The two great secrets of leaping are, to sit like a centaur while your waist and shoulders adapt themselves pliantly to the movements of your horse—and never to interfere with his mouth. Plenty of headroom has always been my cry; I believe that where it is attended to there is very rarely an accident. Horses, even those that are not very highly trained, are marvellously clever, and will generally put their feet in the right places if allowed to see where they are to put them, but a rider might just as well blindfold a horse at once—tie a thick bandage across his eyes—and then expect him to fence safely, as draw the reins so tight when he is rising that even if not absolutely thrown down by the action, he is prevented from seeing where he is expected to land. A horse cannot possibly do his work well or generously when compelled to carry his rider with his mouth—nor can a rider derive the pleasure that he is seeking while sitting altogether wrongly in the saddle.

It is quite beautiful to see the way in which young horses fence when their mouths are not interfered with. I have often taken a raw youngster out over a trappy country, with only leading reins on him, or long ropes, and have jumped alongside of him over the little ditches, transported with delight at the manner in which he gathered his haunches under him, and the clever way in which, on landing, he planted his feet. It is really charming to watch them, and most sad to think and know that by-and-by, when some professedly fine, but in reality totally ignorant rider gets upon their backs, every second fence or so will witness a cropper, and the young, fleet-limbed, spirited creatures will be beaten, and pulled at, and called “brutes,” and sworn at too, as though it were not the clumsy hands at their mouths that were in reality bringing them to grief.

Good hunters are, times out of number, thrown down by their riders. A lady, for instance, borrows a mount for a day, and hears from his owner (who perhaps knows very little indeed about horsemanship) that he’s a “capital goer, but wants a little lifting at his fences.” I have heard that idiotic expression made use of hundreds, nay, thousands of times. Well, out she goes; the animal, fresh and buoyant, starts away at a nailing pace, and when not interfered with goes skying over obstacles from which others are turning away,—but the half-frightened rider on his back has that word “lifting” imprinted upon her sensitive brain, and the moment the horse takes off at the first big fence, up go her hands with a sudden haul at the bridle, and the animal, surprised and thrown off his balance by the action, lands unevenly, if he lands at all, and very likely gives her a severe fall.

“HI, OVER! MY BEAUTY.”

[page 150].

There is not one on earth who is more against permitting any “slummucking,” or romping, or going “abroad,” than I am myself; to keep a horse well collected has always been my teaching; leave him his head when coming up to a fence; let him stretch his neck to see what it is; keep a light, very light, feeling upon the snaffle when he makes his effort; and, as he lands, but not till then, give him a gentle support with both hands—especially if the jump is a very big one, in order that he may not “peck.” Bear in mind, however, that if you attempt this support too soon—when he is in the air, for instance, or in fact until he needs it—you will undoubtedly throw him down. Practice will teach you all these things far better than anything else, but a careful study of them should not on any account be despised.

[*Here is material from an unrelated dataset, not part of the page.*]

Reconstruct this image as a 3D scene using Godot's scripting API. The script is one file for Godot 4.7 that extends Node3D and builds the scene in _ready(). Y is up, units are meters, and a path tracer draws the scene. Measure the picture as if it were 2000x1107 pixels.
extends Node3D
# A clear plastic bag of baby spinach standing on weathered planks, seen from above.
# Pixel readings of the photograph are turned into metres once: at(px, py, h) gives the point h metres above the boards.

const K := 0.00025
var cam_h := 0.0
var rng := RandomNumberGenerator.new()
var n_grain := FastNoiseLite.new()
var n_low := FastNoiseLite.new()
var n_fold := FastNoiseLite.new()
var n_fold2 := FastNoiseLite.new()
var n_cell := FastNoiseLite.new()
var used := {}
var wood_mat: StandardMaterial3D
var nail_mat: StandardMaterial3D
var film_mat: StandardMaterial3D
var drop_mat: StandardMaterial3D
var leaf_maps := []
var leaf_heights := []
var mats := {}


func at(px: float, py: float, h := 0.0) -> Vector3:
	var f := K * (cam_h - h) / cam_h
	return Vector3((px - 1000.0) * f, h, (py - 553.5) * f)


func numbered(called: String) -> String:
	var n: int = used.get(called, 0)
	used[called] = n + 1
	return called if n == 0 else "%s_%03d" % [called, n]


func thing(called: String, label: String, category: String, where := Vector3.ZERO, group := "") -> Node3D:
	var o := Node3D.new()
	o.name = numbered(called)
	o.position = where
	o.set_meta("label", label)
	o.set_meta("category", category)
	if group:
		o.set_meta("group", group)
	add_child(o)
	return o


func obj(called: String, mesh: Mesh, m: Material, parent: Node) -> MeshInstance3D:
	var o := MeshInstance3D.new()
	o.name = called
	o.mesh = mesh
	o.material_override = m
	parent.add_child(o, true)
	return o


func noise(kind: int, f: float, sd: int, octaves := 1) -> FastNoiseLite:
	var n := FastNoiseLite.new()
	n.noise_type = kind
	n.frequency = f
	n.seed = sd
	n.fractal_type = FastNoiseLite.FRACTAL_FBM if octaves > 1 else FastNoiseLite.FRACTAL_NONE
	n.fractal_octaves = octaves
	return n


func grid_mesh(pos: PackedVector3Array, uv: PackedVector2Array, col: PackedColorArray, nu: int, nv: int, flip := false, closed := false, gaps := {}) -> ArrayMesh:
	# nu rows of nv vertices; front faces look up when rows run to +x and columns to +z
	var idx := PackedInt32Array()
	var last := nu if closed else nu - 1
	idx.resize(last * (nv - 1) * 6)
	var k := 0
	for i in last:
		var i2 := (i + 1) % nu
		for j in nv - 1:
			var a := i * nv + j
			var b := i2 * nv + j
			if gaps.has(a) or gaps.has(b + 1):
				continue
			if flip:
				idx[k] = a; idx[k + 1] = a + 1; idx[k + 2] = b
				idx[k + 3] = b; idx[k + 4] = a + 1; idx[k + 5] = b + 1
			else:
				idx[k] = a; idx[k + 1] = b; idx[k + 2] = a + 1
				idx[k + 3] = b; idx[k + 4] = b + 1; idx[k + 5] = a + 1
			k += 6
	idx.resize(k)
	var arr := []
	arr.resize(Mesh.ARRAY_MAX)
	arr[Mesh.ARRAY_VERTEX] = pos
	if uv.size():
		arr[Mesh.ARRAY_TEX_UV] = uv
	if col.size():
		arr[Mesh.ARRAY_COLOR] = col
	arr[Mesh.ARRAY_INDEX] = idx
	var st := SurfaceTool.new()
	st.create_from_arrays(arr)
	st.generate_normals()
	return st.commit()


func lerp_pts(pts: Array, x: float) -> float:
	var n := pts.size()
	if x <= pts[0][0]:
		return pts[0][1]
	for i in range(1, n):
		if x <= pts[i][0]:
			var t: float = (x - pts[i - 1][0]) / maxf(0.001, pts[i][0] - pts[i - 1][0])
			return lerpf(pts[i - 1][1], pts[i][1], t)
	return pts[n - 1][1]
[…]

Horses do not as a rule like schooling. I believe they abhor it; there is not any kind of excitement about it—no emulation, no company, nothing, in short, to keep up the “go,”—therefore I maintain that more falls are to be had when practising in this way (owing to the fact that animals will not jump so generously as when actually going the pace), than are ever to be met with in the hunting-field. Still, it must occasionally be done, especially where young hunters are to be kept in practice—and I strongly advise you to undertake the doing of it yourself, rather than entrust your favourites to a heavy-handed groom, who will rattle the lives half out of them, and cram them at their fences in a manner calculated to spoil them utterly for your own subsequent use.

Never believe anybody who tells you that the best equestrians sit forward when their horses jump, and backward when they land. Such is really not the case at all. In some instances they may have begun by doing so—taught probably by a military riding-master to think it the proper thing—but one or two sounding knocks upon the nose or in the middle of the forehead, received through inability to regulate the precise time for the two distinct movements, have taught them to discard the theory as nonsensical, which it most certainly is.